A place to be real about a life of chaos, with eight beautiful children, homeschooling, special needs, adoption, sanity or the lack thereof.........a rubber hits the road sort of journey that I thankfully do NOT walk alone!

Friday, November 28, 2008

Gentle "Giant"


Those blue eyes and long eyelashes. The endearing way he scrunches up his face when he's trying desperately to spin a rather "tall tale". All of these things make loving him so easy!!

Most would say "Oh my gosh, he is SO cute!".....and I do agree however he pushes the very limits of that whole "not getting more than I can handle" thing!

He is the youngest of my seven and for that reason alone gets away with things the oldest could only dream of pulling off.
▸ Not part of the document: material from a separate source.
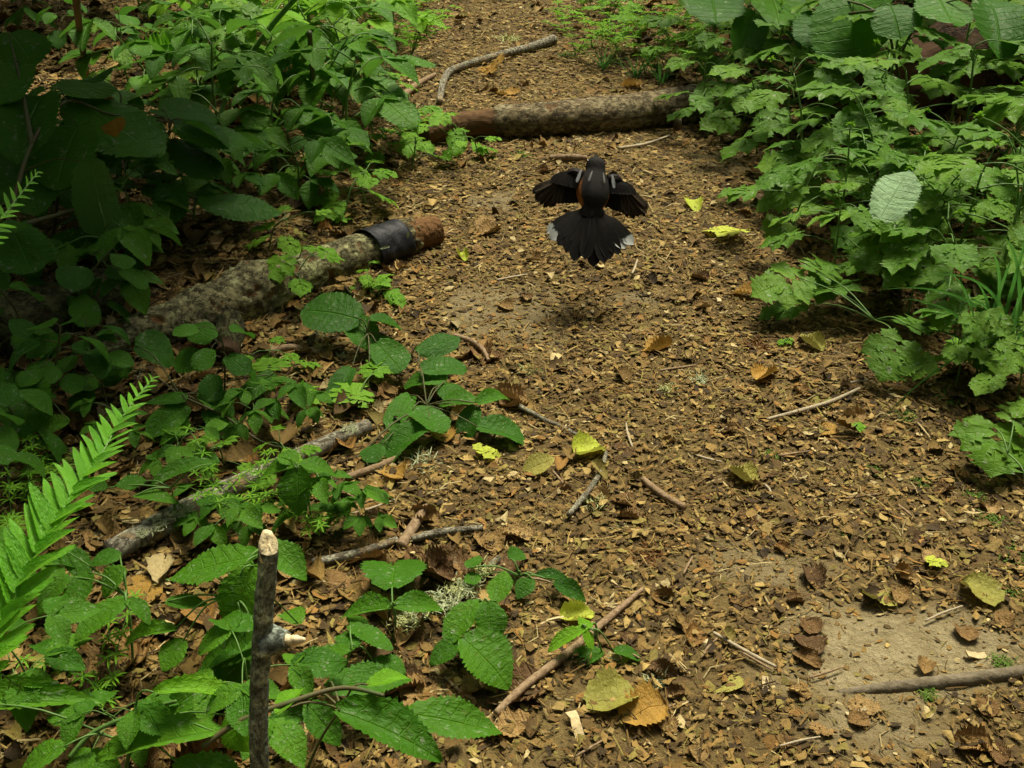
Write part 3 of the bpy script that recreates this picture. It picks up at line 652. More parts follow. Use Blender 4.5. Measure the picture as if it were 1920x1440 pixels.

Fortunately for him and not so much for the rest of the gang my coping and tolerance has magnified and exponentially grown over the last seven years. He, however has got to be the most strong willed, self determined little boy ever, and I MEAN EVER born!!!

So how is it that a 43 lb. 3 year old can have such command over an entire household?

It may be the fear of physical retaliation, thrown projectiles, a slight stab with a fork, quiet hoarding of the other children's belongings, or more often than not a loud screeching voice in response to someone answering him with the "wrong" answer or worse yet ignoring him!!!


Hard to imagine with a face like this isn't it?!


















Forever working hard at something.....he does everything full speed ahead and if you aren't willing to keep up he just leaves you in his dust!!!















He tells everyone he's going to be a "chef-at-home" when he grows up....and I'm quite sure he will. He is just as comfortable with a knife and veggie as he is with a nail and hammer...... so who knows???

















I have always been a firm believer that when the road we travel seems so very difficult. Every "little" thing takes tons of effort and we have to work so hard to see the fruits of our labour then we are on the "RIGHT" track. You see....when life is too easy and we're travelling along at 100 miles per hour then we surely haven't stopped to smell the roses or "experience" it the way we're meant to. Even when my "little giant" tests my last nerve for the tenth time in one hour I know that this journey I'm on was meant to be a little challenging. I have to believe that God knew what he was doing when my seventh child was so "spirited".



Some ask......"Surely he'll be your last?" , "How could you have the energy for more after "Skishee"?" My answer will continue to be......whatever the good Lord has for me....I'm up for the challenge!